Scripts that build scenes:
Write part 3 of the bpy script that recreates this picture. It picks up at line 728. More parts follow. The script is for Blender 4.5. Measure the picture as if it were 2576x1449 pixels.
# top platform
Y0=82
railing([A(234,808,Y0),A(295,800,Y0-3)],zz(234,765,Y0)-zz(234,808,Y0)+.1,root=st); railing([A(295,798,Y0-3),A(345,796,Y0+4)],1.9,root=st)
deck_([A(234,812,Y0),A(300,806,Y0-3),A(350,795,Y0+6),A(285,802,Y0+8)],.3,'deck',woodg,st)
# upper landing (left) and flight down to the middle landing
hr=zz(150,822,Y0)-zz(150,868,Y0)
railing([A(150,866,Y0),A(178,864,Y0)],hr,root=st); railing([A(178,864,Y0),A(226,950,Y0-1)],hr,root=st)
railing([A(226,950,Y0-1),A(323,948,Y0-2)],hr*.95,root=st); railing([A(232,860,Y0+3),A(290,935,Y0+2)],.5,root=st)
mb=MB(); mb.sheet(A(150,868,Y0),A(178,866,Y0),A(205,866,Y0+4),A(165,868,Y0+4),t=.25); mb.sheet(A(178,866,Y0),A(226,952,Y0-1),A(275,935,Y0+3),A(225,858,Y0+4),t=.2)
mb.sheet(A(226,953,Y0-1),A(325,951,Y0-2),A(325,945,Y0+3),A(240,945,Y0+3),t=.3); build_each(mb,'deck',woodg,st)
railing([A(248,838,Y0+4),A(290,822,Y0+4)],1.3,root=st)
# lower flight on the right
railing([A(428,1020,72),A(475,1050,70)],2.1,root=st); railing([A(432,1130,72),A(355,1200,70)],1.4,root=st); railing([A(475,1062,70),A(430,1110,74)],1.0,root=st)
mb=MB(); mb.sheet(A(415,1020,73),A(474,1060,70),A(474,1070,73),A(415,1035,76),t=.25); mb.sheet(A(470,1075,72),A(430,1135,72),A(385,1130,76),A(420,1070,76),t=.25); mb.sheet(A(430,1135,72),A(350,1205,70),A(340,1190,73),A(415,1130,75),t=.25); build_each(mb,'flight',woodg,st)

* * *

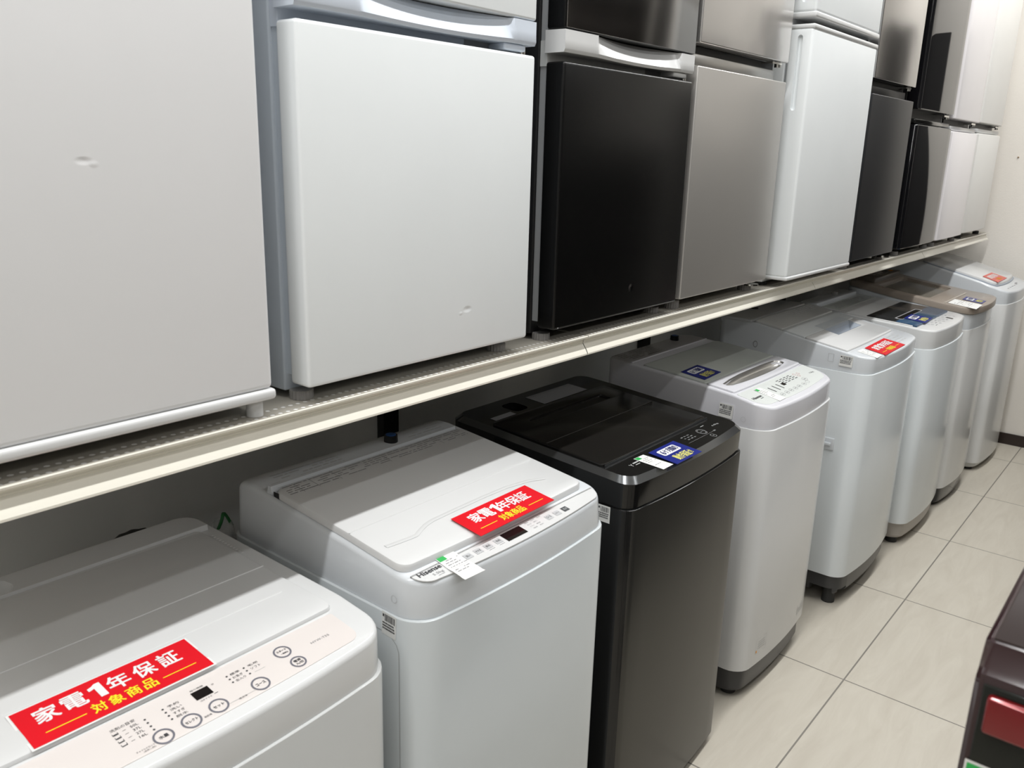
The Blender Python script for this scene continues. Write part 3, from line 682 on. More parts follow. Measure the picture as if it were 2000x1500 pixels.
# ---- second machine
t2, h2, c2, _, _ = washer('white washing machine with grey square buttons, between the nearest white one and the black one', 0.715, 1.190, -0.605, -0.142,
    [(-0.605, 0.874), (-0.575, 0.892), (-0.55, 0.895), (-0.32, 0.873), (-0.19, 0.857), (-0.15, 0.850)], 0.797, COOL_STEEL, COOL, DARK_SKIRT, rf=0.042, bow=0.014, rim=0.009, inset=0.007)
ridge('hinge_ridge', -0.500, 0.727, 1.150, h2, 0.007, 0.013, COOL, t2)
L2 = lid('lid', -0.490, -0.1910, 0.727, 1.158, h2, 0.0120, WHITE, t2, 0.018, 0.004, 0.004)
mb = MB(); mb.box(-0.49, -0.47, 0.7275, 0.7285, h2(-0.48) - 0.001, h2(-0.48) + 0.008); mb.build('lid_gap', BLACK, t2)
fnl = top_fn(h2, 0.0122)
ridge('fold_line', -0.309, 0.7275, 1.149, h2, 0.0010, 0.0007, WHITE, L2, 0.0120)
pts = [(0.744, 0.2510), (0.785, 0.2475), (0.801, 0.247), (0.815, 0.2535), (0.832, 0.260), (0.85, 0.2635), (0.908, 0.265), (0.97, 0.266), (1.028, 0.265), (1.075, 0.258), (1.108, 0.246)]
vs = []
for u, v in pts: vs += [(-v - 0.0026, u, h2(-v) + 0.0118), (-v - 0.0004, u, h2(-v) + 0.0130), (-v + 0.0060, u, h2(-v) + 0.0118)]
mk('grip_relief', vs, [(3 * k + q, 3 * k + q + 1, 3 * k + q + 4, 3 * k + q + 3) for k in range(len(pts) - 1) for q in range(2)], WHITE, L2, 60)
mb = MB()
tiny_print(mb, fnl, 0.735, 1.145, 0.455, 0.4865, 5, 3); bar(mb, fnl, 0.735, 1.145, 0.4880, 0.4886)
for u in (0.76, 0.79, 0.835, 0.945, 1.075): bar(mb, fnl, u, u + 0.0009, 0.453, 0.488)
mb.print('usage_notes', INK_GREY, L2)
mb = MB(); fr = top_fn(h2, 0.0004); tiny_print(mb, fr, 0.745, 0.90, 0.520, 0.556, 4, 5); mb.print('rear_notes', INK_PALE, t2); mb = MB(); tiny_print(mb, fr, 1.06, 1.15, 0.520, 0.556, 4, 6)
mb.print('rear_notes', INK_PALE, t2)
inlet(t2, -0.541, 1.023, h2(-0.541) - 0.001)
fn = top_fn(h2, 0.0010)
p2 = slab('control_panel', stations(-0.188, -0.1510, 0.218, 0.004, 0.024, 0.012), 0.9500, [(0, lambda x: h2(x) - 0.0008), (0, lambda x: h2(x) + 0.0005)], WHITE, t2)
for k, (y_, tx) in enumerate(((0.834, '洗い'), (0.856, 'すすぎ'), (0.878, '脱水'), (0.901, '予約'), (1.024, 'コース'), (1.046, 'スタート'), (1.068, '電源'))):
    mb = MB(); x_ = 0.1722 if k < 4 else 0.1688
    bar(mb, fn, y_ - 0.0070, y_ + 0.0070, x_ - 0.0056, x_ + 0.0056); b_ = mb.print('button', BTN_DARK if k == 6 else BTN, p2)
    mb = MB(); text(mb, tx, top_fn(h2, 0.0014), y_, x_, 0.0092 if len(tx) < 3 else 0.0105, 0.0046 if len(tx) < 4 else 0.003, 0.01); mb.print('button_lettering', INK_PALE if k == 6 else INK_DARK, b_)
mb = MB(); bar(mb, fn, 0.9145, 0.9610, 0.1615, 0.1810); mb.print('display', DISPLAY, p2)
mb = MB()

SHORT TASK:
Identify the lines in the entries that hold "follow" and return each one.

RESULT:
Write part 3 of the bpy script that recreates this picture. It picks up at line 728. More parts follow. The script is for Blender 4.5. Measure the picture as if it were 2576x1449 pixels.
The Blender Python script for this scene continues. Write part 3, from line 682 on. More parts follow. Measure the picture as if it were 2000x1500 pixels.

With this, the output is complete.